Commercial Industry: It Is Your Move
Intelligence experts are asking commercial companies that supply remote space-sensing capabilities to reduce latency and present more than just siloed solutions, among other things.
The U.S. military, the intelligence community (IC), as well as our allies and partners—such as Ukraine and Israel—are depending upon remote space-sensing capabilities at levels not seen before.
Even the Director of National Intelligence (DNI) Avril Haines is recognizing the wide geopolitical impacts commercial space-based solutions are having, which is leading her Office of the Director of National Intelligence, the ODNI, to partner in novel ways, she said.
“There are other changes that have made our need to partner in new and different ways far more acute,” Haines stated. “There is no question that certain industries now yield substantial geopolitical influence, and as the threat landscape is diversified and power has become more diffused, so has the potential impact of the private sector's work. This makes it crucial that we better understand developments in the private sector, as well as the overall balance of competitive strength and security within key sectors. Over and over again, we see how decisions made in the private sector have significant impact on national security matters of interest, intentionally or otherwise.”
The commercial industry's ability to provide remote space-based sensing, especially in the Ukraine conflict, has provided valuable shareability among coalition partners, a means to refute Russia’s false claims and the ability to influence public narratives, said Kari Bingen, director, Aerospace Security Project and senior fellow, International Security Program, Center for Strategic & International Studies.
“The purpose of intelligence is to reduce uncertainty for decision-makers,” she noted. “What I think about with Ukraine, what commercial imagery is able to do is share [data] with our Ukrainian partners and our allies in a shareable [defense against Russia]. It is hard to deny that something is happening if the evidence is right before your face.”
What David Gauthier, chief of strategy for GXO Inc., sees the remote sensing industry getting right is its move beyond supplying raw data to now providing derived information products.

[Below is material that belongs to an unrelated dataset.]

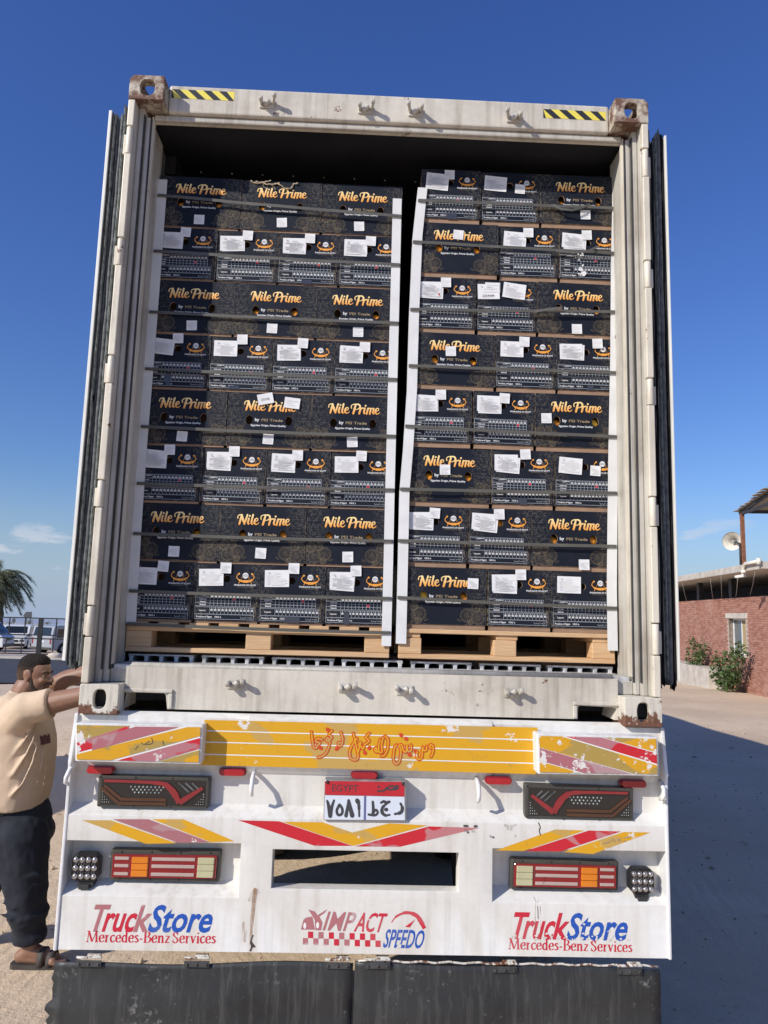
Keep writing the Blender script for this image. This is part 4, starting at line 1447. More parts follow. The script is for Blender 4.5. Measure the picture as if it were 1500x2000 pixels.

Gauthier is a former National Geospatial-Intelligence Agency official and as director of the Commercial and Business Operations Group, was instrumental in pioneering policy changes at the agency that allowed commercial sources to be primary sources of intelligence.
“What I've seen going well lately is the capability for the commercial industry to deliver derived information products to the edge and help the warfighter make those decisions in a timely fashion,” Gauthier noted.
Some of the best products, he said, are those that provide continuous monitoring of military activity and offer an understanding of changes in behaviors. “That can be accomplished now with combined virtual constellations of imaging systems and RF [radio frequency] collectors,” he shared. “That's gone well.”
Problems remain, however, such as with the latency of commercial solutions, Gauthier continued.
“What I'll say has not gone well is almost the other side of the coin for commercial remote sensing—it is still not timely enough,” Gauthier opined. “We need to get faster. We need the latency down, the constellations should [be] faster, the optical communication links faster. We're close, but we're not fast enough.”
The purpose of intelligence is to reduce uncertainty for decision-makers.
Moreover, commercial solutions are still siloed, said Ricky Freeman, president of Amazon Kuiper Government Business and a former Marine. Amazon’s Kuiper project is an “ambitious launching” of 3,236 low-Earth-orbit satellites in a constellation to further global broadband access.
“We [have] commercial solutions for resilience and commercial solutions for security . . . but they are, in my mind, siloed and sequential and serial in nature,” Freeman stated. “They have not captured the underlying needs of the network."
Lastly, Bingen pointed out that while the United States is pursuing mostly communications-related satellites, the People’s Republic of China is rapidly progressing its space-based sensing abilities.
“Over the last few years, 90% of the satellites launched by the United States were communication satellites, whereas more than 50% of what China has launched in the last few years are ISR [intelligence, surveillance and reconnaissance] satellites,” she said. “What really worries me is that while we are seeking to connect the world, China is taking a state surveillance model that's really been perfected on land and bringing it into space.”
The experts spoke today at the Intelligence and National Security Summit, an annual IC conference organized by the Intelligence and National Security Alliance and AFCEA International.